What is assessed in the AAPPL?
- The AAPPL assesses the ability to engage in linguistic tasks on topics of personal, social, and academic relevance across the three modes of communication. Each task, such as writing an e-mail message, video-chatting in the target language, or making selections based on the understanding of something heard, read, or viewed, takes place in the context of the language classroom. AAPPL tasks explore a variety of topics that are familiar to learners through classroom instruction or other language learning experiences, such as school, family, and community. The AAPPL resembles a seamless, virtual day in a standards-based classroom.

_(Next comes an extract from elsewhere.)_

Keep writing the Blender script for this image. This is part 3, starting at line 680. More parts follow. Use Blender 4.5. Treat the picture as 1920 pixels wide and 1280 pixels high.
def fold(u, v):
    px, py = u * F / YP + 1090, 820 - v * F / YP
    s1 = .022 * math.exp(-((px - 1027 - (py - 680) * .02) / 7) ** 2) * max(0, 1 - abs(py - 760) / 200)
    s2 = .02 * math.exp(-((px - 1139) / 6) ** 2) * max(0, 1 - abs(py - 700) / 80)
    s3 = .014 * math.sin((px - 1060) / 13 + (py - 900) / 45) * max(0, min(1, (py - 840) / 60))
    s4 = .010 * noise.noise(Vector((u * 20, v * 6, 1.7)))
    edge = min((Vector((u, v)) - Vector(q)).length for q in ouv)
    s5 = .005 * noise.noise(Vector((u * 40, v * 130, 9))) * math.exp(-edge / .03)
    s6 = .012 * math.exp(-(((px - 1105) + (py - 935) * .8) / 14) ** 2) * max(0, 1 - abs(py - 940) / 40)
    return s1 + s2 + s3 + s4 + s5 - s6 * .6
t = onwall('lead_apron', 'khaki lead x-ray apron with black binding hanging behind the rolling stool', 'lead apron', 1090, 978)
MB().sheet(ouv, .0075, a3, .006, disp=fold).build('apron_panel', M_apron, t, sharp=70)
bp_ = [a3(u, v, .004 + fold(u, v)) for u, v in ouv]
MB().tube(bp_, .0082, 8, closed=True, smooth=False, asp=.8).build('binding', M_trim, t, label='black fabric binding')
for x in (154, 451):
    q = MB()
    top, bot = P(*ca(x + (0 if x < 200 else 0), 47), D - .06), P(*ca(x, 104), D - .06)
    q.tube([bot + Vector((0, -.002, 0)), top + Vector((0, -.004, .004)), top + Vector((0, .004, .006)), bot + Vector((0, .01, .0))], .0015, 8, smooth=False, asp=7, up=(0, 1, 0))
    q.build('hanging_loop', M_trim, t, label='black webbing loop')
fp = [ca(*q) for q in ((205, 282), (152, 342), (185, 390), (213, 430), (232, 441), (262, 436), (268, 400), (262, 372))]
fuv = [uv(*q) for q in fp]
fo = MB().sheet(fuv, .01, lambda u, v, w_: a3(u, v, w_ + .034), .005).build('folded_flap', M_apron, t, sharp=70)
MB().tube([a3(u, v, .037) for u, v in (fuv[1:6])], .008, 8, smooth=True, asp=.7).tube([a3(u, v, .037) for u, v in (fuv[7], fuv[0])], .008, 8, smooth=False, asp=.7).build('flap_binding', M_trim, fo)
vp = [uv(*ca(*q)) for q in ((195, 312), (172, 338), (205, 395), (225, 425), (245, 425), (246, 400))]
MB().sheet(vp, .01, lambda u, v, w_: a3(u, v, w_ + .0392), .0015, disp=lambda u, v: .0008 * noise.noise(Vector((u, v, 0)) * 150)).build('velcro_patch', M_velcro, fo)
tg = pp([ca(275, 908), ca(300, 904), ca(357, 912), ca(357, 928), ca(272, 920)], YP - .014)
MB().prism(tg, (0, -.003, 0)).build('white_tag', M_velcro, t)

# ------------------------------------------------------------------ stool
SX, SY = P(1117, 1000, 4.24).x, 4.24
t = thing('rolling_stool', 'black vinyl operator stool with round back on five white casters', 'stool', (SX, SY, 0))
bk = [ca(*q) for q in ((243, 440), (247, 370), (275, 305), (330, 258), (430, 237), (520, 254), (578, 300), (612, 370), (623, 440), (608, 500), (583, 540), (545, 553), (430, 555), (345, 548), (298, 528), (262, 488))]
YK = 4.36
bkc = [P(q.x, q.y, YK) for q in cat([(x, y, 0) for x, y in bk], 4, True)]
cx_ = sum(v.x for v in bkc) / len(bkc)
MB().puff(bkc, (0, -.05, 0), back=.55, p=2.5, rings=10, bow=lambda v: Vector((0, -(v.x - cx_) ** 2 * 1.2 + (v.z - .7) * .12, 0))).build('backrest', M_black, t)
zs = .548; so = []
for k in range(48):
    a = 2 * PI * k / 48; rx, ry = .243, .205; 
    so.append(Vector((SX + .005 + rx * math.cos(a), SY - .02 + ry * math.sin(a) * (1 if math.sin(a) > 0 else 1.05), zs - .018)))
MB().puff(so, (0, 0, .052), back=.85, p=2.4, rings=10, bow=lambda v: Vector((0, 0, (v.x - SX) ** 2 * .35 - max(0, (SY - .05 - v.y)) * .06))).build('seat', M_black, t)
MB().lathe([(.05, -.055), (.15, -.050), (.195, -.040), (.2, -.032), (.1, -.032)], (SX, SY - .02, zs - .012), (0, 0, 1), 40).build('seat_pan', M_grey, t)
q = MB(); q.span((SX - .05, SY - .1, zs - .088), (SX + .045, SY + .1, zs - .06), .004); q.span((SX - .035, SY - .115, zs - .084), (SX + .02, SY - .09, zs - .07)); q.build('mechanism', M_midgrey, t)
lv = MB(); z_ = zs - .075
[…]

- Each reading passage, listening text, speaking/listening task, or writing prompt is aligned with the features and demands of a major level on the ACTFL scale. In the case of the Interpretive Reading or Interpretive Listening test forms, the language presented to the student embodies features of language observed at a particular level (e.g. Novice, which would be isolated words, short familiar phrases, commonly memorized phrases). In the case of the Presentational and Interpersonal Modes, the tasks elicit language from the student that should have such features.